Contemplar un mapa desplegado sobre una mesa de buena madera mientras se fuma un habano y se bebe un viejo whisky del color de la madera es mejor que viajar: más cómodo, más instructivo, más barato. Viajar tenía alicientes en el siglo XVI, la época de los grandes descubrimientos geográficos (y de las grandes cartografías, en consecuencia), tal vez hasta el siglo XIX bien entrado. La navegación a vapor, los ferrocarriles, los mapas a escala reducida, las brújulas portátiles y las armas cortas de repetición facilitaron el paso del viajero por tierras exóticas y lejanas. Pues el viaje significaba encararse con lo desconocido, con lo infrecuente: con tierras en las que los habitantes caminaban cabeza abajo y eran tan extraños como los descritos por sir John Mandeville. ¿Qué sentido podía tener ir a lugares conocidos y trillados si no era para cerrar un negocio o cobrar una herencia? Ahora se viaja mucho a Nueva York y a Berlín solo por ir. Es una tontería. Es como hacer deporte para conservar la salud. ¿Ustedes vieron a algún animal que haga deporte o se desplace de un lugar a otro si no es en busca de comida o refugio? En la mejor novela de aventuras de nuestras letras, «Los trabajos de Persiles y Segismunda», de Cervantes, hay una parte de ensueño y maravillas, desarrollada en los vastos espacios boreales, de acuerdo con la historia de Olao Magno y la poderosa imaginación de don Miguel. La novela pierde parte de su encanto cuando los personajes se desplazan hacia el Sur, a tierras conocidas, y el relato se hace realista. El realismo, en literatura, disipa la magia. Hoy los viajes han perdido su condición mágica. Los viajeros van de aeropuerto en aeropuerto, y todos los aeropuertos son iguales.

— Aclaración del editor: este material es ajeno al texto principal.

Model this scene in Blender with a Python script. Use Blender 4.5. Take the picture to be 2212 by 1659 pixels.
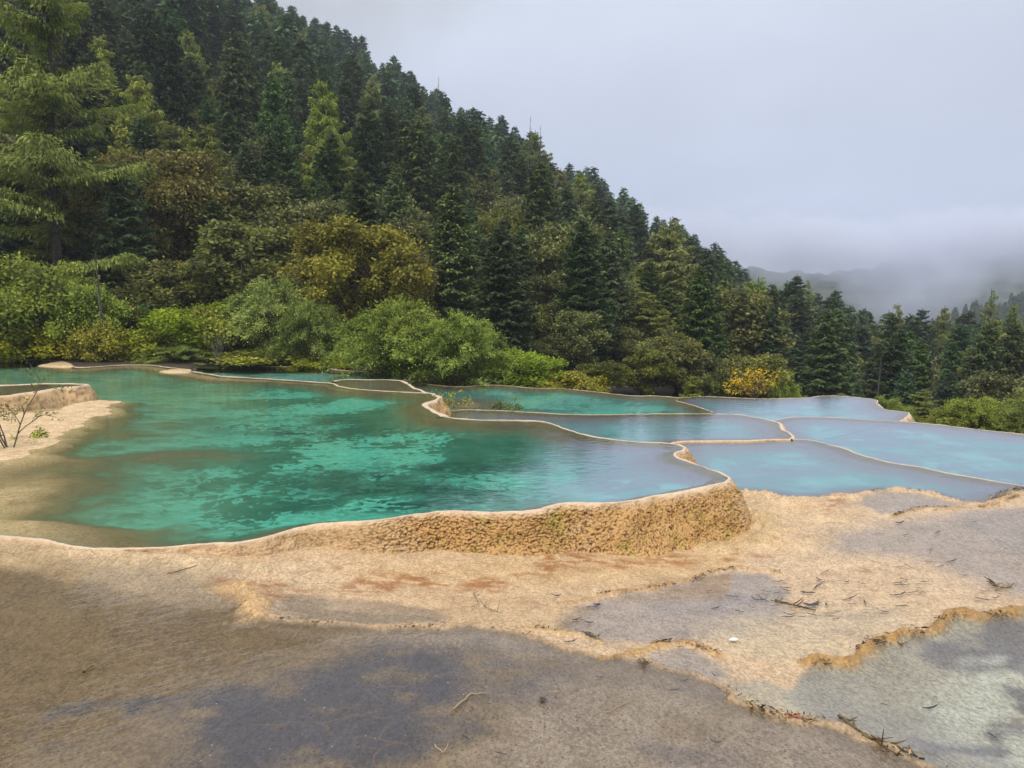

Por eso, los viejos mapas son maravillosos: porque mantienen la ilusión de viajar. Yo amo los mapas desde que, siendo niño, leí por primera vez «Manuscrito hallado en una botella», de Poe. Al final, en una nota, se describen los mapas de Mercator, «donde el océano está representado por una precipitación torrencial mediante cuatro desembocaduras en el golfo Polar (nórdico), para ser absorbidas sus aguas por las entrañas de la Tierra; el propio Polo está representado por un negro peñasco que se eleva a una altura prodigiosa». Los viejos mapas geográficos eran enciclopédicos, como las catedrales medievales. La cartografía alternaba con la mitología, la historia, el dibujo de razas y costumbres. El nombre de atlas para designar las colecciones de mapas se debe al titán convertido en montaña que figuraba, sosteniendo el globo, en un rincón de las primeras cartografías.

Con antigua nostalgia ojeamos y hojeamos el hermoso Atlas Vallard, espléndidamente editado por Manuel Moleiro. Es un mapa del siglo XVI, de la escuela de Dieppe, basado en la cartografía portuguesa de la época. Contiene quince cartas en escala desigual que trazan de manera bastante completa la superficie terrestre, con la excepción del Extremo Oriente, la costa occidental de América y parte del océano Pacífico. No obstante, fue clave para desvelar la incógnita Terra Australis. En sus variadas páginas coloristas (predominio de verdes, azules, marfiles) vemos no solo continentes, penínsulas, bahías, cabos, ríos, montañas: también ciudades, campamentos, nativos danzando, lagartos, tortugas, cocodrilos, ballenas, un grifo que saca su cabeza cornuda de las aguas del mar, un señor con turbante que marcha a caballo con su séquito, protegido por una sombrilla... Las representaciones cartográficas son de gran belleza. Inglaterra e Irlanda parecen sendos escudos de guerreros heráldicos.